I expect that countermeasures are already being whipped up to defeat these threats. The first one that springs to mind is to jam the radio spectrum in the vicinity of all likely venues. Perhaps. Of course the drone could be controlled over IP which means actively jamming the 802.11 spectrum too. Back in the day we knew an attack was imminent when a ship maneuvered to unmask its missile battery and started throwing missiles up out of the magazine onto the missile rails. I expect in the future it will look an awful lot like an internet denial of service.

5 comments:

Anne Bonney said...

You are giving me nightmares. No, the world is giving me nightmares, you are just pointing them out.

Buck said...

I expect in the future it will look an awful lot like an internet denial of service.

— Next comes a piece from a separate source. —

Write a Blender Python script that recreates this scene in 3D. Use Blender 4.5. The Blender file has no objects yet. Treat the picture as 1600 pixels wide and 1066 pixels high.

I agree and cyber security is MY biggest worry... in all its manifestations.

virgil xenophon said...

Nice little blog you have here, Curtis, I should have visited before..

And I echo Buck, here about cyber-security--we're whistling past the grave-yard all too often in this area..

HMS Defiant said...

I was constantly amazed at what systems people hooked up to the nets. What in the hell motivated them to do that? Sure it made it easier but it also made access impossible to prevent. Just disconnect it worked for me. Then I had remote sensor platforms feeding imagery and radar to an unclassified machine that was connected to another computer that was connected to OTCIXS and the IA people ordered us to disconnect the computer link. I was OK with that since, in my book, nobody else in the world needed to see our sensor data in real time and we could correlate just fine with the Mk1 Mod 0 eyeball our own tracks with system tracks.
I'm just waiting for these things to start crashing into people's houses or hitting passenger jets. It's not like they come with identifying data to you can track down the sender.

HMS Defiant said...

And welcome VX and all other readers.